Swap brand value for customer value
Maintaining the status quo risks fostering a culture that promotes only operational focus and not market or customer-focus. Building unique and defendable market positions that drive customer value is the key role of today’s marketing functions. MBA graduates have long been taught that marketing should be a core growth-engine for a business. The reality if often very different, with marketing relegated to the position of a supporting, ancillary function.

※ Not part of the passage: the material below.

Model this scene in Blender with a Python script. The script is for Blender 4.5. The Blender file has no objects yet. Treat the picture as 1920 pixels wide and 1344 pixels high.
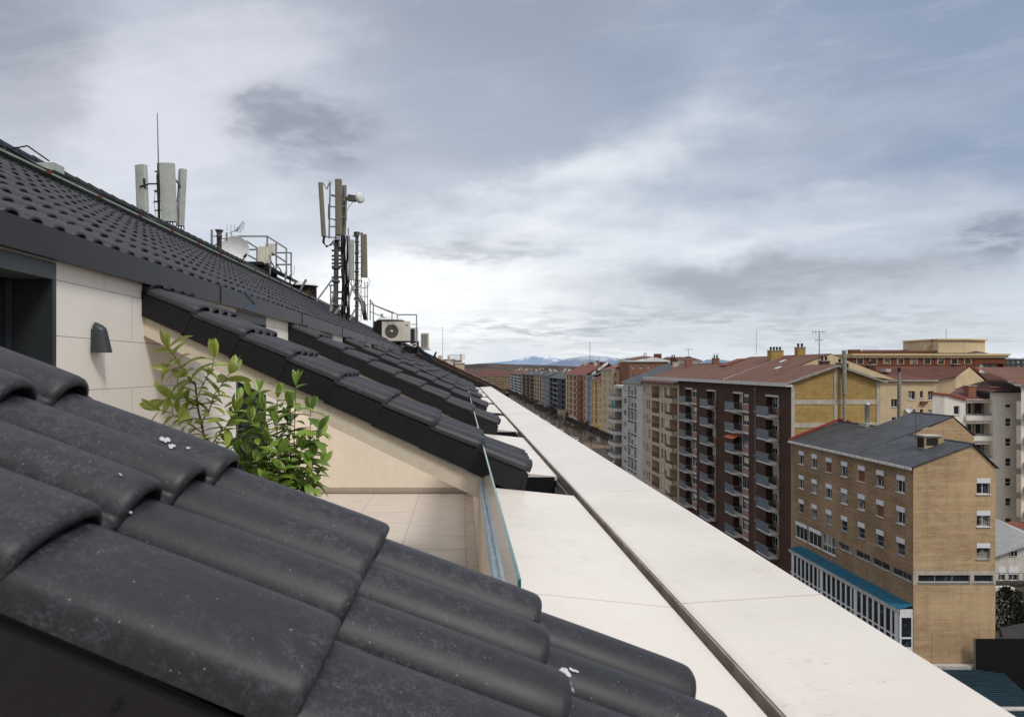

Of course the criticism goes both ways and marketers must change behavior in order to break through the glass ceiling and achieve wider board influence. Even the greatest companies would be foolish to claim that they are able to directly correlate each and every marketing dollar to financial value in a language understood by finance and operational executives. This is not a criticism of marketing practice, simply the reality that some marketing programs are more difficult to tie to customer lifetime value than others. It’s these grey areas of marketing that make it hard for chief executives and chief financial officers to break away from treating marketing as unaccountable spend with an unclear relation to profit.
And so as marketers, our focus must be on creating clear and long-term value creation that creates demand and builds differentiation ahead of operational efficiency. Of course, our operational teams must still execute on the non-strategic, day-to-day activities, but as marketing leaders we must become broader customer-champions that live-up to what the latest round of MBA graduates are being taught. Too often we lose customer contact and our ability to empathize with their needs. Our influence must dispel the business myths that risk damaging our long-term survival and we must clearly demonstrate why value goes beyond financial improvements. It’s time to tear-up the Yellow Brick Road an find a better route.